Por más absurdo que parezca, Trump no es el problema. El problema es todo lo que ha salido a la luz pública a raíz de su candidatura a la presidencia de Estados Unidos y su triunfo, más todo lo que comenzaremos a ver una vez comience a despachar desde la Casa Blanca.
Antes de que apareciera en la escena política el hombre del pelo naranja, muchos habitantes de este planeta no sabíamos que todavía quedaban en Estados Unidos tantos hombres blancos con ideas de supremacía y menos que un grupo de ellos siguiera las ideas de Hitler y se reuniera en el International Trade Center y en el Ronald Reagan Building de Washington para alabar a Trump.
Tampoco sabíamos que había tanta gente en Estados Unidos cansada de su país, con unos ingresos que, en las tierras del sueño americano, no le alcanzan para llegar el mes. No sabíamos que los estadounidenses estaban tan hastiados y tan bravos.
Tampoco nos imaginamos que en el país de las libertades y de la igualdad frases machistas y despectivas sobre las mujeres fueran a ser aceptadas por las votantes. Nos habíamos comido el cuento que las mujeres modernas de Estados Unidos rechazaban de plano comentarios despectivos sobre la menstruación y su relación con los estados de ánimo y la capacidad para pensar.
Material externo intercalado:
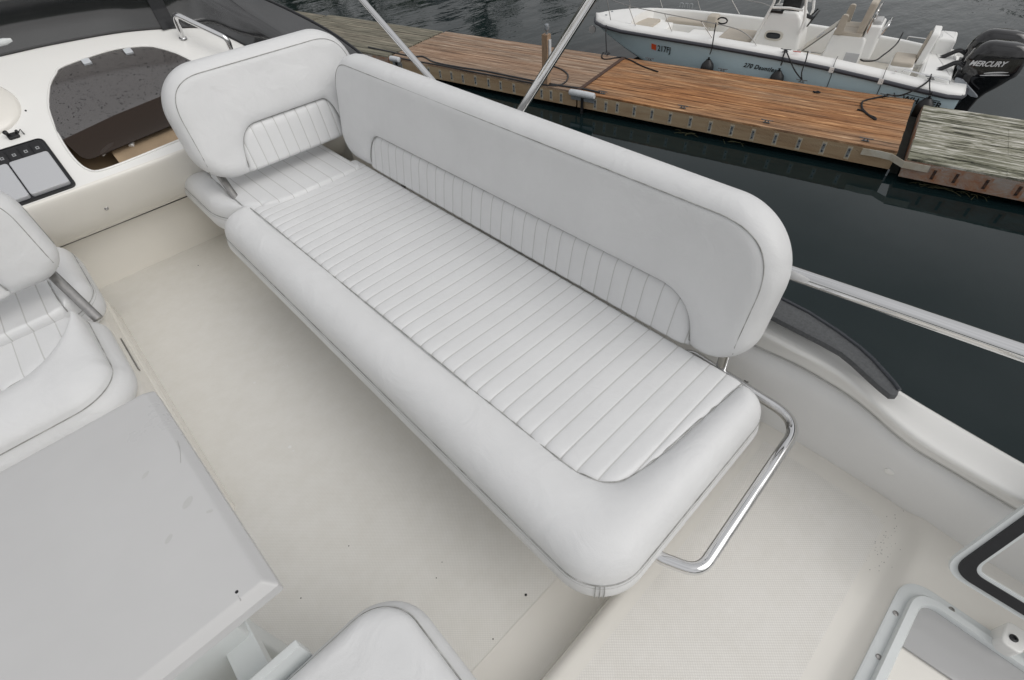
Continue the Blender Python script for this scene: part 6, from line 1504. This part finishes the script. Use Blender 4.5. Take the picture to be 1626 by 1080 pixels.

Realmente no teníamos ni idea de lo que estaba pasando hasta que un multimillonario salió a decir palabras que los medios consideraron disparates y que resultaron ser la verdad de muchos estadounidenses.
Los enemigos de Trump lo rechazan, lo critican, lo vetan sin entender que él es solo el símbolo de un grupo social complejo que ahora se siente respaldado para salir del anonimato y mostrarse como es. Ya no habla en voz baja, ya no se esconde, ya no es tímido. Ahora tiene voz, voto y poder. Trump no creó a estas personas ni las multiplicó como si él fuera el dios todopoderoso y creador. Todas ellas ya estaban ahí y seguirán estando. Ese es el verdadero problema.